= YOUR TASK =
Write out all of the lines below, exactly and completely.

--- start GIVEN INFORMATION ---

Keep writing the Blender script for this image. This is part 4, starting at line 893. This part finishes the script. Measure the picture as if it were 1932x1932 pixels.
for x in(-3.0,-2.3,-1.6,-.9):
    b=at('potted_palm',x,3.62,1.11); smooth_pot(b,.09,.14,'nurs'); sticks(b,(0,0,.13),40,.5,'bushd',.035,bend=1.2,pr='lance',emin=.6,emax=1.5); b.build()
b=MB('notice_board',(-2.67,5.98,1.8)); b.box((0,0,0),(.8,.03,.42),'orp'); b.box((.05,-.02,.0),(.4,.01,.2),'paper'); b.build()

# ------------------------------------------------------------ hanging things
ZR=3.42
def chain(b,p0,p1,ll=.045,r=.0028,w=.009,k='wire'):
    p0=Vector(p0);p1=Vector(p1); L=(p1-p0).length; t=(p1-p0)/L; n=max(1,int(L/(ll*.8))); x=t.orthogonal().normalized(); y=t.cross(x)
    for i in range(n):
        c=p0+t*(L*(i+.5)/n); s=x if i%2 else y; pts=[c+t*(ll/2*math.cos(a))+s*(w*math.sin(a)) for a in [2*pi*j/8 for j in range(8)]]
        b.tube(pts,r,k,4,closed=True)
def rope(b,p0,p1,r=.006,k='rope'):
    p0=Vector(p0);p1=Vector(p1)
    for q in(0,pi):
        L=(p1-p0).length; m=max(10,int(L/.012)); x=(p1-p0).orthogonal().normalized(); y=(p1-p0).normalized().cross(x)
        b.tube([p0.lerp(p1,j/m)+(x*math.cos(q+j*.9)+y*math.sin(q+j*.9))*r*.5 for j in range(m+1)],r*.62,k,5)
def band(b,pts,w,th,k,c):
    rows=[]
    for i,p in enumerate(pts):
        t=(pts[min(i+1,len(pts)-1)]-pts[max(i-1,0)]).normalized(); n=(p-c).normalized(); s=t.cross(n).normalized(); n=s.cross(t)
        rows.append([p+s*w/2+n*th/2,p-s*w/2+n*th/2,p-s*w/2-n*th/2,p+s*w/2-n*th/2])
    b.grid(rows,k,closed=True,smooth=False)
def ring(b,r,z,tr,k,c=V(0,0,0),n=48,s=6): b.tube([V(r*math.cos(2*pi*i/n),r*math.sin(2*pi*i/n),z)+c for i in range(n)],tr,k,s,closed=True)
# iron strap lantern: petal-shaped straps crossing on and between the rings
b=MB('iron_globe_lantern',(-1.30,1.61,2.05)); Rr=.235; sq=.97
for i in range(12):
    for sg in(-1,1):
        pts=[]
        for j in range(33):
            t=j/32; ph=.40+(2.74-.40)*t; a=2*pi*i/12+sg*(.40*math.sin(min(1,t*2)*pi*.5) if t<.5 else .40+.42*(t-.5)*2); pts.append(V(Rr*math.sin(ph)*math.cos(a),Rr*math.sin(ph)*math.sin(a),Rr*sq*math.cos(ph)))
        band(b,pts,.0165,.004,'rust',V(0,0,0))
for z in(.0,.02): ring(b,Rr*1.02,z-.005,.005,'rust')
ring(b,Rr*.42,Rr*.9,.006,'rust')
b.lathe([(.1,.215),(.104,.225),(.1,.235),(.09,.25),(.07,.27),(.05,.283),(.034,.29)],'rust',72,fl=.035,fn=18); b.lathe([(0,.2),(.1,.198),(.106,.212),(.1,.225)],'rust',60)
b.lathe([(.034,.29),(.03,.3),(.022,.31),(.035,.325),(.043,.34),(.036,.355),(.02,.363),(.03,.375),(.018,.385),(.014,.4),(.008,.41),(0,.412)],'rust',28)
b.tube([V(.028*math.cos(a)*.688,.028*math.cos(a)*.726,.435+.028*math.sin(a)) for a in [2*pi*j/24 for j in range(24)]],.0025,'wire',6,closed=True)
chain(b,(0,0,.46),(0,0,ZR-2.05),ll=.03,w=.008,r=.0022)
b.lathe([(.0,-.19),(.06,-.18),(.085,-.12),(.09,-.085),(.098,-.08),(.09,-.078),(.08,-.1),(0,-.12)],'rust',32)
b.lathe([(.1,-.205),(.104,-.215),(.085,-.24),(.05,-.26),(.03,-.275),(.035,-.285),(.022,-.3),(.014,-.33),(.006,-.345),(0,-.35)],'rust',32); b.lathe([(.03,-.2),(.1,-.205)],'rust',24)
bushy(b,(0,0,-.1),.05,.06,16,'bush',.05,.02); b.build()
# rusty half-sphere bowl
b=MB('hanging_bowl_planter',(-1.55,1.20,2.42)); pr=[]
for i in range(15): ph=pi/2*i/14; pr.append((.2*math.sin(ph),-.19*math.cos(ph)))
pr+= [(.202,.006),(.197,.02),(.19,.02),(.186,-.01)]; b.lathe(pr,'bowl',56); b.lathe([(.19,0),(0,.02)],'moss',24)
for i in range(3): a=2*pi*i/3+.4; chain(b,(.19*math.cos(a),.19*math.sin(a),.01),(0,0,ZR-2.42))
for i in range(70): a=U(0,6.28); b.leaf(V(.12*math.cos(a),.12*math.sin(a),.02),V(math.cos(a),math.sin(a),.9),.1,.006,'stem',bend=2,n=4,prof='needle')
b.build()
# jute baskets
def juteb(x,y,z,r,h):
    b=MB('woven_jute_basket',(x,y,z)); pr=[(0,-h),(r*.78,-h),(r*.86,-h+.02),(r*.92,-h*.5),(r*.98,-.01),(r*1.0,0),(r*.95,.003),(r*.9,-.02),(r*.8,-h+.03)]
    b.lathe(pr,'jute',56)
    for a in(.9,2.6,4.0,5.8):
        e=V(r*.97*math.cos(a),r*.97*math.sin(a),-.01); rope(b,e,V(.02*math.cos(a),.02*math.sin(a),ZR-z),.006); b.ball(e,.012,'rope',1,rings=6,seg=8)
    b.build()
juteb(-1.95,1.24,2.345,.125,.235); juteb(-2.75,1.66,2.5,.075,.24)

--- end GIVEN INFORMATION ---

= THE RESULT =
Keep writing the Blender script for this image. This is part 4, starting at line 893. This part finishes the script. Measure the picture as if it were 1932x1932 pixels.
for x in(-3.0,-2.3,-1.6,-.9):
    b=at('potted_palm',x,3.62,1.11); smooth_pot(b,.09,.14,'nurs'); sticks(b,(0,0,.13),40,.5,'bushd',.035,bend=1.2,pr='lance',emin=.6,emax=1.5); b.build()
b=MB('notice_board',(-2.67,5.98,1.8)); b.box((0,0,0),(.8,.03,.42),'orp'); b.box((.05,-.02,.0),(.4,.01,.2),'paper'); b.build()

# ------------------------------------------------------------ hanging things
ZR=3.42
def chain(b,p0,p1,ll=.045,r=.0028,w=.009,k='wire'):
    p0=Vector(p0);p1=Vector(p1); L=(p1-p0).length; t=(p1-p0)/L; n=max(1,int(L/(ll*.8))); x=t.orthogonal().normalized(); y=t.cross(x)
    for i in range(n):
        c=p0+t*(L*(i+.5)/n); s=x if i%2 else y; pts=[c+t*(ll/2*math.cos(a))+s*(w*math.sin(a)) for a in [2*pi*j/8 for j in range(8)]]
        b.tube(pts,r,k,4,closed=True)
def rope(b,p0,p1,r=.006,k='rope'):
    p0=Vector(p0);p1=Vector(p1)
    for q in(0,pi):
        L=(p1-p0).length; m=max(10,int(L/.012)); x=(p1-p0).orthogonal().normalized(); y=(p1-p0).normalized().cross(x)
        b.tube([p0.lerp(p1,j/m)+(x*math.cos(q+j*.9)+y*math.sin(q+j*.9))*r*.5 for j in range(m+1)],r*.62,k,5)
def band(b,pts,w,th,k,c):
    rows=[]
    for i,p in enumerate(pts):
        t=(pts[min(i+1,len(pts)-1)]-pts[max(i-1,0)]).normalized(); n=(p-c).normalized(); s=t.cross(n).normalized(); n=s.cross(t)
        rows.append([p+s*w/2+n*th/2,p-s*w/2+n*th/2,p-s*w/2-n*th/2,p+s*w/2-n*th/2])
    b.grid(rows,k,closed=True,smooth=False)
def ring(b,r,z,tr,k,c=V(0,0,0),n=48,s=6): b.tube([V(r*math.cos(2*pi*i/n),r*math.sin(2*pi*i/n),z)+c for i in range(n)],tr,k,s,closed=True)
# iron strap lantern: petal-shaped straps crossing on and between the rings
b=MB('iron_globe_lantern',(-1.30,1.61,2.05)); Rr=.235; sq=.97
for i in range(12):
    for sg in(-1,1):
        pts=[]
        for j in range(33):
            t=j/32; ph=.40+(2.74-.40)*t; a=2*pi*i/12+sg*(.40*math.sin(min(1,t*2)*pi*.5) if t<.5 else .40+.42*(t-.5)*2); pts.append(V(Rr*math.sin(ph)*math.cos(a),Rr*math.sin(ph)*math.sin(a),Rr*sq*math.cos(ph)))
        band(b,pts,.0165,.004,'rust',V(0,0,0))
for z in(.0,.02): ring(b,Rr*1.02,z-.005,.005,'rust')
ring(b,Rr*.42,Rr*.9,.006,'rust')
b.lathe([(.1,.215),(.104,.225),(.1,.235),(.09,.25),(.07,.27),(.05,.283),(.034,.29)],'rust',72,fl=.035,fn=18); b.lathe([(0,.2),(.1,.198),(.106,.212),(.1,.225)],'rust',60)
b.lathe([(.034,.29),(.03,.3),(.022,.31),(.035,.325),(.043,.34),(.036,.355),(.02,.363),(.03,.375),(.018,.385),(.014,.4),(.008,.41),(0,.412)],'rust',28)
b.tube([V(.028*math.cos(a)*.688,.028*math.cos(a)*.726,.435+.028*math.sin(a)) for a in [2*pi*j/24 for j in range(24)]],.0025,'wire',6,closed=True)
chain(b,(0,0,.46),(0,0,ZR-2.05),ll=.03,w=.008,r=.0022)
b.lathe([(.0,-.19),(.06,-.18),(.085,-.12),(.09,-.085),(.098,-.08),(.09,-.078),(.08,-.1),(0,-.12)],'rust',32)
b.lathe([(.1,-.205),(.104,-.215),(.085,-.24),(.05,-.26),(.03,-.275),(.035,-.285),(.022,-.3),(.014,-.33),(.006,-.345),(0,-.35)],'rust',32); b.lathe([(.03,-.2),(.1,-.205)],'rust',24)
bushy(b,(0,0,-.1),.05,.06,16,'bush',.05,.02); b.build()
# rusty half-sphere bowl
b=MB('hanging_bowl_planter',(-1.55,1.20,2.42)); pr=[]
for i in range(15): ph=pi/2*i/14; pr.append((.2*math.sin(ph),-.19*math.cos(ph)))
pr+= [(.202,.006),(.197,.02),(.19,.02),(.186,-.01)]; b.lathe(pr,'bowl',56); b.lathe([(.19,0),(0,.02)],'moss',24)
for i in range(3): a=2*pi*i/3+.4; chain(b,(.19*math.cos(a),.19*math.sin(a),.01),(0,0,ZR-2.42))
for i in range(70): a=U(0,6.28); b.leaf(V(.12*math.cos(a),.12*math.sin(a),.02),V(math.cos(a),math.sin(a),.9),.1,.006,'stem',bend=2,n=4,prof='needle')
b.build()
# jute baskets
def juteb(x,y,z,r,h):
    b=MB('woven_jute_basket',(x,y,z)); pr=[(0,-h),(r*.78,-h),(r*.86,-h+.02),(r*.92,-h*.5),(r*.98,-.01),(r*1.0,0),(r*.95,.003),(r*.9,-.02),(r*.8,-h+.03)]
    b.lathe(pr,'jute',56)
    for a in(.9,2.6,4.0,5.8):
        e=V(r*.97*math.cos(a),r*.97*math.sin(a),-.01); rope(b,e,V(.02*math.cos(a),.02*math.sin(a),ZR-z),.006); b.ball(e,.012,'rope',1,rings=6,seg=8)
    b.build()
juteb(-1.95,1.24,2.345,.125,.235); juteb(-2.75,1.66,2.5,.075,.24)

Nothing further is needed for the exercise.